DoF-Gaussian: Controllable Depth-of-Field for 3D Gaussian Splatting

TL;DR

DoF-Gaussian tackles the limitation of 3D Gaussian Splatting when input imagery exhibits shallow depth-of-field by introducing a lens-based imaging model with learnable aperture $A$ and focus $F$. It adds per-scene depth priors and a defocus-to-focus adaptation to match real circle-of-confusion and improve depth accuracy, supported by a synthetic dataset to evaluate refocusing and lens parameter learning. Empirical results show improved defocus deblurring and higher-quality novel-view synthesis compared with baselines, along with interactive DoF control and CoC customization.
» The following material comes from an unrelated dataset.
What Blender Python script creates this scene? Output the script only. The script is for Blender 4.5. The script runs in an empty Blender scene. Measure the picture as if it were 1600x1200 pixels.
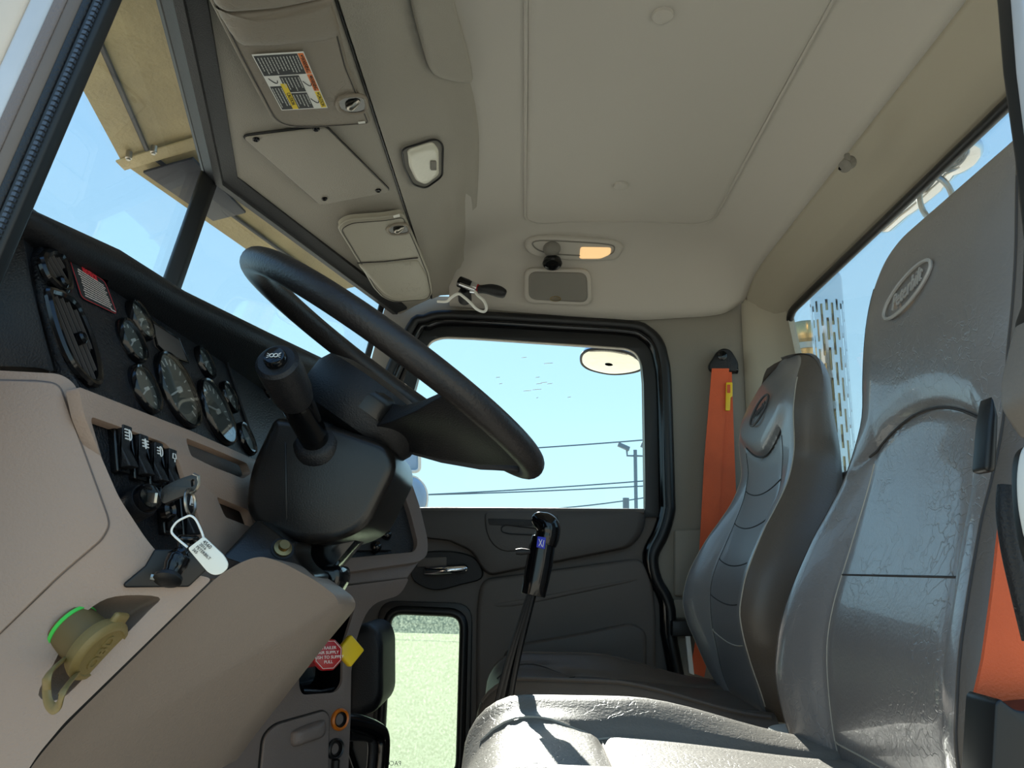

The work advances controllable DoF in 3D scene representations and suggests a path toward broader applicability under real-world imaging conditions.

Abstract

Recent advances in 3D Gaussian Splatting (3D-GS) have shown remarkable success in representing 3D scenes and generating high-quality, novel views in real-time. However, 3D-GS and its variants assume that input images are captured based on pinhole imaging and are fully in focus. This assumption limits their applicability, as real-world images often feature shallow depth-of-field (DoF). In this paper, we introduce DoF-Gaussian, a controllable depth-of-field method for 3D-GS. We develop a lens-based imaging model based on geometric optics principles to control DoF effects. To ensure accurate scene geometry, we incorporate depth priors adjusted per scene, and we apply defocus-to-focus adaptation to minimize the gap in the circle of confusion. We also introduce a synthetic dataset to assess refocusing capabilities and the model's ability to learn precise lens parameters. Our framework is customizable and supports various interactive applications. Extensive experiments confirm the effectiveness of our method. Our project is available at https://dof-gaussian.github.io.

Figures (11)

• Figure 1: Given a set of multi-view input images with shallow DoF, DoF-Gaussian can reconstruct a 3D-GS representation of a sharp scene. Thanks to our lens-based design, we can also achieve controllable DoF effects for a variety of applications. The example input images are taken from wu2022dof for illustration purposes. (Zoom-in for best view)
• Figure 2: Overview of DoF-Gaussian. Given input images $I$ with shallow DoF , we first apply SfM from COLMAP to obtain sparse depth $D_{sparse}$, which is used to train a depth network to derive per-scene depth priors $D_{pred}$. We then employ $D_{pred}$ to regularize the Gaussians rendered depth map $D$. Next, by developing a lens imaging model, we can render defocused images $C^*$ to simulate input images. To minimize the discrepancy in CoC, we propose an adaptation using the weight map. Finally, we can render fully clear images for novel view synthesis and achieve various effects by our controllable DoF framework.
• Figure 3: The difference between the pinhole-based model ($\mathrm{I}$) and the lens-based model ($\mathrm{II}$). For ($\mathrm{I}$), light emitted from spatial point $O$ directly hits the point $O'$ of the image plane. For ($\mathrm{II}$), we show the case that light emitted from $Q$ converges on the point $Q'$ of the image plane (In-Focus), and the case that light emitted from $P$ converges on the point $P'$ and continues to scatter onto the image plane forming a circle of confusion (Out-of-Focus).
• Figure 4: Effects of the depth priors. The per-scene adjustment of depth priors enhance the geometric structure and yield a more accurate depth map than that estimated by BAGS peng2024bags and a variant of our method without depth priors.
• Figure 5: Qualitative comparisons against all baselines. Compared to other state-of-the-art methods, our method represents sharper scenes and generates novel view images with less blur.